Assume the same scenario (driver B+ noise = 50% output B+ noise), except this time with feedforward coupling only. Driver B+ noise is fed to both grid and cathode of the output the amplification of which noise is reduced due to grid-cathode nulling. What is amplified will be part output B+ and part driver B+ noise. The amplified output B+ noise will increase the amplitude of output B+ noise reproduced by the speaker.

So, feedforward coupling only (assuming B+ crosstalk) = driver B+ noise only partly amplified + output B+ noise worsened.

If we change the scenario to fully independent supplies (0% supply crosstalk), the analysis is a little easier. With WE coupling only, driver B+ noise is amplified by the output. With feedforward coupling only, output B+ noise is reproduced by the speaker.
 
Jeff, I do like the idea of combining the two forms of coupling. As you can see from the scenarios I drew above (assuming they're basically correct), both forms of coupling are needed for nulling driver + output B+ noise when supplies are decoupled or fully independent.

Let's also examine non-decoupled supplies in a 2-stage amp. Part of the B+ noise appearing on that supply finds its way to the grid and is accordingly amplified. If the amount of noise appearing on the grid is 50% of the supply noise, and the output tube amplifies 4X, a 2X noise signal will appear at the output anode counterphase to the noise on the B+, thus an overall 3X noise signal will appear across the output transformer to be reproduced in the speaker.

Now inject some of that noise at the cathode of the output tube. 50% noise injection would null the noise at the grid for 0X noise at the anode leaving 1X noise at B+ = 1X noise figure across OTX primary/secondary.

75% noise injection at cathode = 50% nulled by grid = 25% remaining at cathode x 4 amplification = 1X noise at anode counterphase to 1X B+ = full noise cancellation.

The above numbers are crude approximations and omit problems arising from phase shift and noise amplitude variance at the grid. Hence my conclusion "full noise cancellation" is wrong.

Regarding the varying amplitude of B+ noise transmission, if the driver is resistor loaded, say, where RL = 2Rp, an average 33% of B+ noise will appear through RL and be fed to the grid. I say "average" because the actual amount of B+ finding its way to the output grid varies according to the conduction of the driver tube, which is to say the amount of voltage drop across RL changes relative to grid voltage. Changing grid voltage causes Rp to vary which changes the voltage division in the series B+--RL--tube--ground----ie, changes the amount of B+ noise passing to the grid of the next stage. I plotted values to calculate B+ noise transmission at various points of tube operation on a 6SN7 loaded with a 68K resistor on a 750V B+ rail. To obtain the calculation, I plotted tube currents at three grid voltages and calculated the voltage drop across RL for the given current. That voltage drop, expressed as a percentage, indicates how much B+ noise appears at the stage 2 grid using the formula:

100 minus (voltage drop divided by 750) = percent of B+ noise at grid.

Here are the results:

Grid V..........Ia...............Noise Transmission (%)
0V ............. 9.7mA ................. 12
-10V .......... 7 mA ................... 36
-20V .......... 4.5mA ................. 59

In the above setup, B+ noise transmission to the output grid varies from 59 to 12 percent, the midpoint being 36%.
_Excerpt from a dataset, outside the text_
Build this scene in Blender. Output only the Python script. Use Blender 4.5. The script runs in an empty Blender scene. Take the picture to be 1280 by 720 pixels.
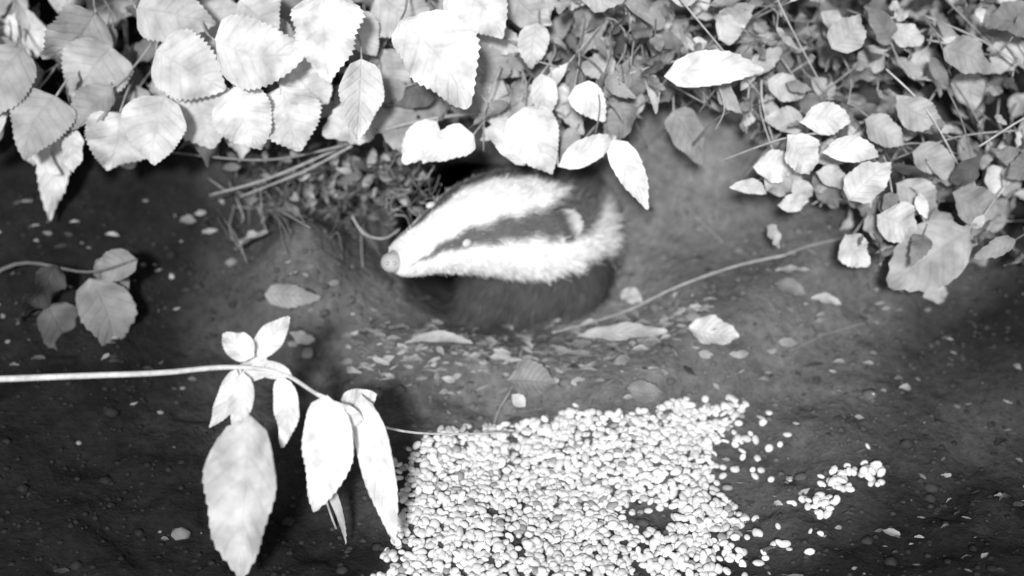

On a resistor loaded stage, the amplitude of B+ noise transmitted to the grid of the next stage therefore varies on the pattern of a tube-distorted sine wave: up and down and up and down, but not as much up as down.

One method of reducing this amplitude variance is to inductor load the driver. An inductor's high AC reactance will reduce overall variations in the voltage divider effect of B+--inductor--tube--ground where the resistive component "tube" varies. Inductive reactance, however, varies per frequency, thus the variance in B+ noise transmission will be reduced less for lower frequencies---the variance pattern, if you will, looking like ringing reducing in amplitude.